_Aim:_
What is the count of lines that hold the word "scene"? Give only the number.

_Data lines:_

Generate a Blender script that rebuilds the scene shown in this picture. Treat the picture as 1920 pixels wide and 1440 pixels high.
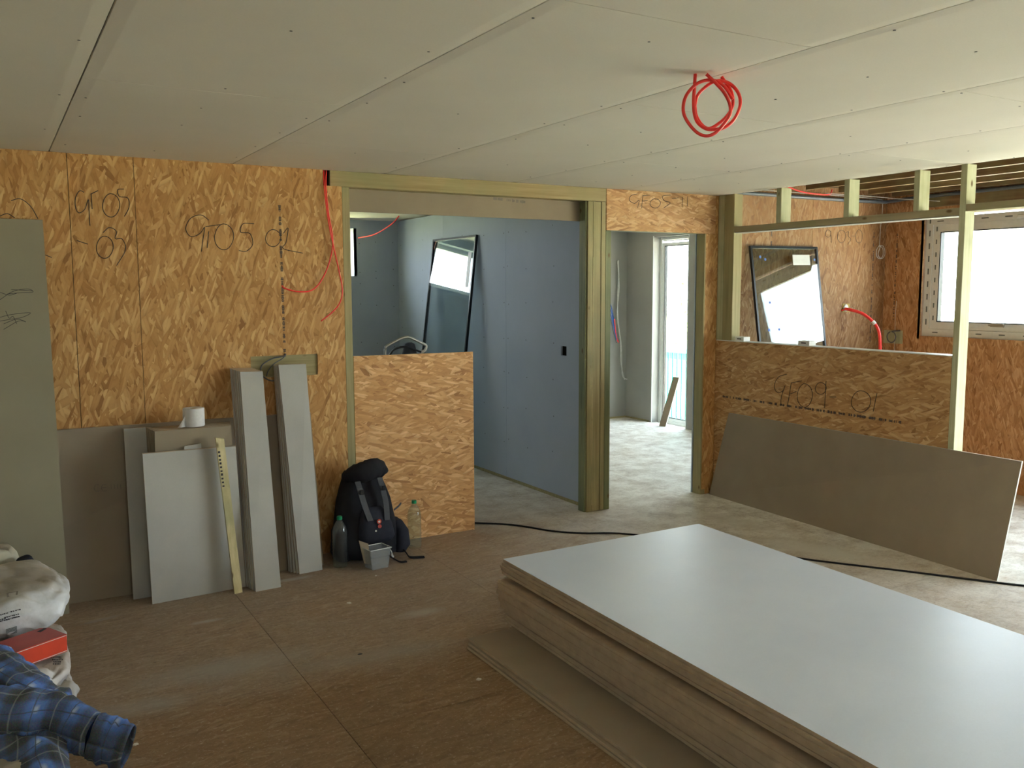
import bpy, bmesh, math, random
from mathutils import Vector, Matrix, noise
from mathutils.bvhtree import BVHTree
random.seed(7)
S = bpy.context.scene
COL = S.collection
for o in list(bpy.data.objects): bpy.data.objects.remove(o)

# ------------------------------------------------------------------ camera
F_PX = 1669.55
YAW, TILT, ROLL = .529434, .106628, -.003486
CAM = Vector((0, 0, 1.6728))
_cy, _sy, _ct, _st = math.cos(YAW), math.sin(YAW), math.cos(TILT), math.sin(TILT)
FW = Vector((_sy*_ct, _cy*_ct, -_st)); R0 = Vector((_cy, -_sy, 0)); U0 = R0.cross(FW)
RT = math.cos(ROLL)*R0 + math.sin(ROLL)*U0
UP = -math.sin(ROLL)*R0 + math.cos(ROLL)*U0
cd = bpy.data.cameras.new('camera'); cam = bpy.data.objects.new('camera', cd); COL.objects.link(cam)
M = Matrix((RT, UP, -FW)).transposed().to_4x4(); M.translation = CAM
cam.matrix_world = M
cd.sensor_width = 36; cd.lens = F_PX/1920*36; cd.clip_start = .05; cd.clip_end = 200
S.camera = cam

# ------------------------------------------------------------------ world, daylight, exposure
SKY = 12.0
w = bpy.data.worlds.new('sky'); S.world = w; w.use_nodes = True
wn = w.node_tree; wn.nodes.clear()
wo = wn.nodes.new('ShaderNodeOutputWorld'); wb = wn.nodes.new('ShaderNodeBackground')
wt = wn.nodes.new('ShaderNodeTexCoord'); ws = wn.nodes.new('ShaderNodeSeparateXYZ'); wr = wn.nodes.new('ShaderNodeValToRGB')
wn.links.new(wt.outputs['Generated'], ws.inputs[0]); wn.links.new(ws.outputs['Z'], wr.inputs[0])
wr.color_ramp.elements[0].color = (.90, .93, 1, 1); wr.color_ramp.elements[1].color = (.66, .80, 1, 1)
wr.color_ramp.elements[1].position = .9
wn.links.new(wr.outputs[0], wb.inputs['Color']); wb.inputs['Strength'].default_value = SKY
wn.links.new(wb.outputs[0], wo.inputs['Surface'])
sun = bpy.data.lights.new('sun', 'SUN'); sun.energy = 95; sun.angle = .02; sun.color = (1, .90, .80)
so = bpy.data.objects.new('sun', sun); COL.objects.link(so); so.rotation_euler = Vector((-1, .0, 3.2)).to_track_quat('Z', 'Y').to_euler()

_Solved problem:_
2